On the other hand, it's hard to predict what someone will do who thinks Sister Prejean will sell to a jury. Sister Prejean, a fraud a more obvious than whom is impossible to conceive.

It is a testament to the American justice system that Tsarnaev got the quality of representation that he did. Habeas counsel will inevitably find things that were not done or potentially mitigating evidence that was not presented. Trial counsel no doubt will acknowledge these things but probably not claim they were ineffective.

Good points, Bill, about evidence mattering more than the lawyers (though Kent rightly noted in the prior post that the feds had an "exceptionally talented prosecution team"). From the outside at the time of my prediction, I thought Judy Clarke might have more mitigating evidence to work with. In the end, I surmise this brutal killer was not at all remorseful and that Prejean's testimony in some ways confirmed this for the jurors.

I share your sense that an IAC claim will be really hard to sell hear. I suspect on direct appeal much will be made of the venue, and in the 2255 setting there will be an effort to dig into the work of the prosecutors. It will be interesting to see how long the lower courts will take to resolve these claims and whether SCOTUS ever votes to take the case up. I also wonder about the execution method of choice whenever the appeals run out.

A question and an offer.

Do you think today's jury decision was justified by the evidence, so far as you know it?

I'll offer you $100 to $1 that this case is not overturned for ineffective assistance. Are we on?

Oops, I now see it was you Bill, not Kent, who spoke before of the "exceptionally talented prosecution team."

Correct, it was me.

I again encourage you to go down to the local USAO and just spend half a day talking to the people there. I think you'll be more persuaded of two things.

The first is that the notion that AUSAs use MM's to extort guilty pleas from innocent people is flat-out false. They're not innocent and it's not extortion. The defendant does it because he knows the government will toast him at trial, and it's the best deal he's going to get.

The second is that you misunderstand how prosecutors think. When Judy Clarke came into the case, the reaction would not have been, "Ooops, we better not take this to trial." Instead, there probably would have been no reaction at all; I never gave two hoots in hell about who the opposing lawyer was.

If there had been a reaction, it would have been: "May God be praised, there goes the IAC motion."

P.S. I don't know anyone in the Boston Office, but I can tell you with great confidence how the US Attorney approached this case.

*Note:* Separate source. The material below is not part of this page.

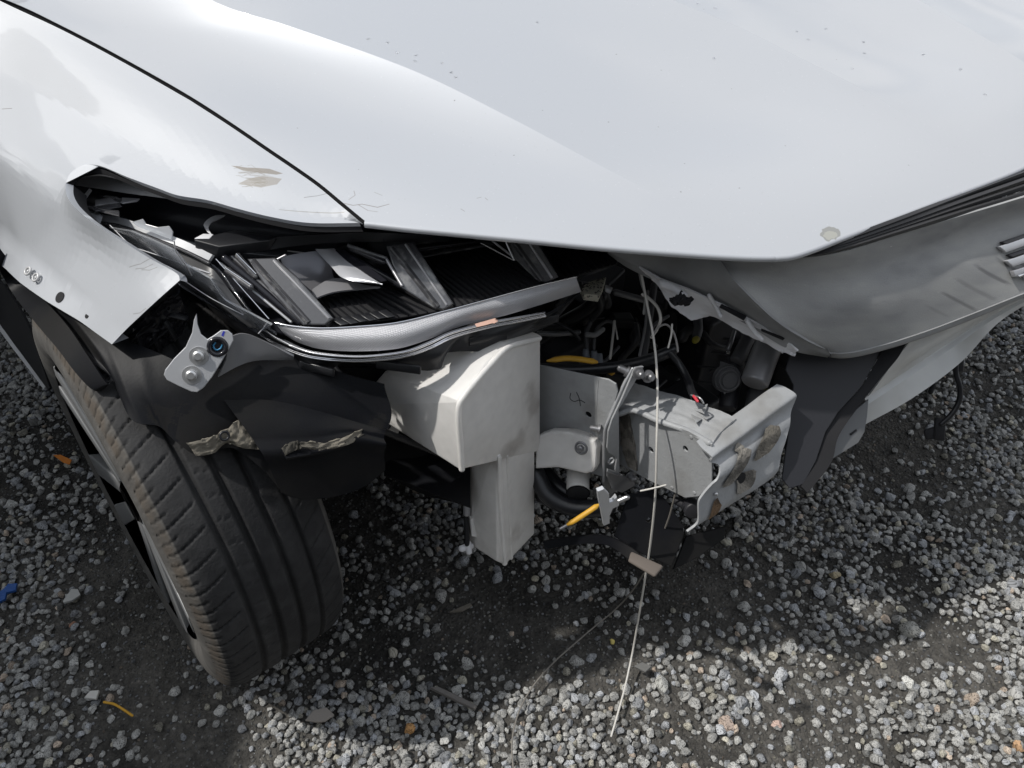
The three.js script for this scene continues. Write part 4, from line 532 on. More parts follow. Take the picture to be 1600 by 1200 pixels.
// ================================================================ CRASH RAIL
{
  const rl = grp('crash_rail', car, 'bare grey steel crash rail with bent end plate and peeling paint');
  const v0 = plane3(PH(845, 572, 0.55), PH(958, 597, 0.575), PH(940, 700, 0.45));
  const side = mesh('rail_side', plate([[838, 570], [855, 573], [900, 583], [950, 593], [962, 600], [965, 612], [955, 655], [945, 700], [942, 745], [925, 740], [838, 690]], v0, 0.003, 0.0008, [[919, 648, 6, 5]]), M.primer, rl);
  mesh('rail_crease', tube([[935, 593], [933, 620], [932, 650], [934, 685]].map(([x, y]) => PP(x, y, v0).addScaledVector(v0.n, -0.0003)), 0.0008, 16, 6), M.primer, rl);
  mesh('chalk_mark', [[[892, 614], [891, 623], [897, 627], [906, 625], [914, 629]], [[901, 613], [905, 622], [907, 634]]].map((l) => tube(l.map(([x, y]) => PP(x, y, v0).addScaledVector(v0.n, 0.0003)), 0.0005, 20, 5)), M.matte, side);
  // flange plates
  const fl = (px, u, holes = []) => mesh('flange_plate', plate(px, { p: V3(0, 0, u), n: V3(0, 0, 1) }, 0.003, 0.0006, holes), M.primer, rl);
  fl([[987, 577], [975, 600], [964, 625], [953, 650], [946, 668], [944, 690], [943, 730], [942, 756], [955, 772], [968, 764], [962, 700], [966, 640], [1004, 572]], 0.452);
  fl([[993, 575], [983, 598], [970, 628], [957, 655], [951, 674], [949, 700], [952, 708], [963, 715], [964, 718], [961, 737], [950, 733], [949, 745], [962, 764], [968, 745], [967, 640], [1006, 573]], 0.466, [[956, 721, 3, 4]]);
  mesh('flange_edge', tube([[988, 576], [975, 601], [956, 645], [946, 668], [944, 690], [943, 752]].map(([x, y]) => PU(x, y, 0.459)), 0.002, 50, 6), M.silver, rl);
  mesh('tow_lug', plate([[934, 768], [944, 764], [952, 772], [953, 785], [958, 783], [964, 776], [968, 790], [958, 795], [953, 806], [953, 818], [944, 822], [940, 800], [936, 782]], { p: V3(0, 0, 0.478), n: V3(-0.3, 0, 0.95).normalize() }, 0.006, 0.001), M.silver, rl);
  const bz = (x, y, u, d, r, h) => mesh('bolt', boltGeo(PU(x, y, u), d, r * 0.85, h), M.greyPipe, rl);
  bz(938, 671, 0.44, V3(-0.6, 0, -0.8), 0.0055, 0.012); bz(937, 716, 0.44, V3(-0.6, 0, -0.8), 0.0055, 0.012); bz(981, 581, 0.45, V3(-0.5, 0.3, -0.8), 0.0065, 0.012); bz(997, 583, 0.47, V3(-0.3, 0.4, 0.85), 0.0065, 0.01); bz(1012, 588, 0.472, V3(-0.2, 0.5, 0.85), 0.007, 0.01); bz(985, 742, 0.47, V3(-0.3, 0, 0.95), 0.0065, 0.01);
  mesh('stud', tube([PU(957, 787, 0.48), PU(980, 777, 0.49)], 0.0045, 14, 10), M.bolt, rl);
  // crush box: outer side, folded top, open front
  const s0 = plane3(PH(985, 640, 0.51), PH(1000, 740, 0.405), PH(1100, 690, 0.552));
  mesh('crush_box_side', plate([[960, 636], [985, 637], [1030, 657], [1075, 673], [1112, 694], [1112, 755], [1092, 776], [1070, 778], [1050, 768], [1012, 750], [995, 740], [962, 722]], s0, 0.003, 0.001, [[1017, 703, 5, 4.5], [1071, 701, 5, 4.5]]), M.primer, rl);
  mesh('crush_box_top', sheet([[[968, 648], [988, 642], [1030, 658], [1075, 674], [1112, 694]], [[972, 622], [1000, 627], [1045, 640], [1090, 655], [1128, 672]], [[985, 596], [1010, 604], [1060, 618], [1105, 634], [1150, 655]]].map((r, i) => r.map(([x, y], j) => PH(x, y, 0.513 + j * 0.0105 + (i ? 0.004 : 0)))), 40, 24, 0.003, { warp: (p, s, t) => { p.y += 0.006 * (fbm(s * 8, t * 7, 0, 161, 3) - 0.5) * t - 0.006 * Math.exp(-((t - 0.5) ** 2) / 0.003) * 0.25; } }), M.primer, rl);
  mesh('box_fold', tube([[968, 646], [988, 641], [1030, 658], [1075, 674], [1108, 692]].map(([x, y], j) => PH(x, y, 0.512 + j * 0.0105)), 0.0045, 40, 8), M.primer, rl);
  mesh('torn_metal', [[[1085, 640], [1105, 632], [1100, 646]], [[1095, 650], [1118, 648], [1104, 655]], [[1080, 648], [1096, 655], [1088, 660]]].map((t) => hull([...t.map(([x, y], i) => PH(x, y, 0.545 + i * 0.006))], 0.0008)), M.primer, rl);
  // bent end plate
  const prof = [[1088, 689], [1094, 698], [1104, 708], [1110, 722], [1127, 730], [1122, 748], [1112, 758], [1098, 775], [1092, 786], [1092, 812], [1086, 822], [1074, 831]], ph = [0.553, 0.552, 0.548, 0.538, 0.531, 0.52, 0.512, 0.497, 0.488, 0.462, 0.452, 0.446];
  const top = [[1092, 691], [1104, 709], [1128, 727]], edgeR = [[1213, 600], [1226, 604], [1236, 612], [1240, 632], [1238, 655], [1232, 672], [1227, 690], [1222, 705], [1219, 717], [1217, 730], [1214, 738], [1208, 746]], eh = [0.565, 0.566, 0.562, 0.548, 0.535, 0.522, 0.512, 0.502, 0.492, 0.482, 0.475, 0.468];
  const A = prof.map(([x, y], i) => PH(x, y, ph[i])), B = edgeR.map(([x, y], i) => PH(x, y, eh[i]));
  const plateRows = A.map((a, i) => { const m = a.clone().lerp(B[i], 0.5); m.y -= 0.001; return [a, a.clone().lerp(m, 0.5), m, m.clone().lerp(B[i], 0.5), B[i]]; });
  const ep = mesh('end_plate', sheet(plateRows, 50, 50, 0.003, { warp: (p, s, t) => { p.z += 0.005 * (fbm(s * 5, t * 5, 0, 171, 3) - 0.5) * 0.3 + 0.009 * Math.exp(-(((t - 0.17) / 0.07) ** 2)) - 0.004 * Math.exp(-(((t - 0.34) / 0.06) ** 2)); } }), M.primer, rl, { label: 'bent end plate with peeled paint' });
  const onEP = (s, t, k = 0.0012) => { const f = t * 11, i = Math.min(Math.floor(f), 10), p = A[i].clone().lerp(A[i + 1], f - i).lerp(B[i].clone().lerp(B[i + 1], f - i), s); p.y -= 0.001; return p.add(V3(-0.3, 0.25, 0.92).multiplyScalar(k + 0.0012)); };
  const tex = (c, s) => P({ map: dataTex(256, 0.08, tint(c, c.map((q) => q * 0.35), 0.9, 0.4, 0.7, s, 5), true), roughness: 0.85, bumpMap: bumpT, bumpScale: 0.0015 });
  const patch = (cs, ct, rs, rt, mat, n, sd) => { const rows = []; for (let i = 0; i <= 6; i++) { const row = []; for (let j = 0; j <= 18; j++) { const a = j / 18 * 6.2832, R = (i / 6) * (0.65 + 0.6 * fbm(Math.cos(a) * 1.7 + sd, Math.sin(a) * 1.7 + sd, 0, 181, 3)); row.push(onEP(clamp(cs + Math.cos(a) * rs * R, 0.01, 0.99), clamp(ct + Math.sin(a) * rt * R, 0.02, 0.97), 0.0016)); } rows.push(row); } mesh(n, gridGeo(rows), mat, ep); };
  const beige = tex([0.27, 0.25, 0.22], 191), brown = tex([0.16, 0.1, 0.055], 193), dark = tex([0.17, 0.155, 0.13], 195);
  patch(0.3, 0.5, 0.13, 0.2, beige, 'peeled_paint', 1); patch(0.66, 0.42, 0.17, 0.13, dark, 'peeled_paint', 5); patch(0.55, 0.72, 0.14, 0.12, beige, 'peeled_paint', 9); patch(0.2, 0.84, 0.07, 0.1, brown, 'rust_stain', 14);   patch(0.3, 0.3, 0.05, 0.05, beige, 'peeled_paint', 27);
  const hole = onEP(0.47, 0.66, 0.002); mesh('hole', orient(new THREE.CylinderGeometry(0.009, 0.009, 0.001, 24).rotateX(Math.PI / 2).scale(0.7, 1, 1), hole, V3(-0.25, 0.2, 0.95)), M.matte, ep);
  mesh('rivet', orient(new THREE.SphereGeometry(0.003, 10, 8), onEP(0.18, 0.7, 0.001), V3(0, 0, 1)), M.bolt, ep);
  for (const [x, y] of [[1000, 650], [1040, 667], [1080, 683], [1010, 742], [1050, 762], [1085, 770], [980, 700]]) mesh('spot_weld', orient(new THREE.SphereGeometry(0.0032, 12, 6).scale(1, 1, 0.25), PP(x, y, s0).addScaledVector(s0.n, 0.0003), s0.n), M.primer, rl);
  // peeled sealant at the flange
  mesh('sealant', sheet([[[978, 640], [984, 650], [990, 680], [994, 700], [996, 735]], [[968, 642], [970, 660], [972, 690], [976, 710], [982, 728]]].map((r, i) => r.map(([x, y]) => PP(x, y, s0).addScaledVector(s0.n, 0.003 - i * 0.001))), 40, 8, 0.003, { warp: (p, s, t) => { p.z += 0.004 * (fbm(s * 30, t * 5, 0, 165, 3) - 0.5); } }), beige, rl, { label: 'flaking beige sealant' });
  mesh('lower_tab', plate([[949, 738], [975, 745], [992, 748], [990, 760], [972, 770], [955, 764]], { p: V3(0, 0, 0.472), n: V3(0, 0, 1) }, 0.003, 0.0006), M.greyPipe, rl);
}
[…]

The day she got it, she called in the three best trial lawyers and the smartest guy on her staff and said, "All yours."

Not sure why we are talking about MMs here, but Weldon Angelos and Chris Williams can tell you a much different story about efforts to use MMs to try to prevent the exercise of rights. If you can justify the threat to put Angelos in prison for 115 years and Williams in prison for 80 years on the merits, I will change my tune.

As to you questions:

1. If we have the death penalty, this case seems like the poster child from the evidence I have seen. In other words, the evidence seems fully supportive of this outcome, and I am especially respectful of a jury determination that this is the proper sentence (I wish a jury or judge made a discretionary sentencing decision for Angelos or Williams).

2. I am certain this case will not be reversed on an IAC claim. As I said in another thread, venue will be the focus on direct appeal and then 2255 appeals will fish for prosecutorial problems.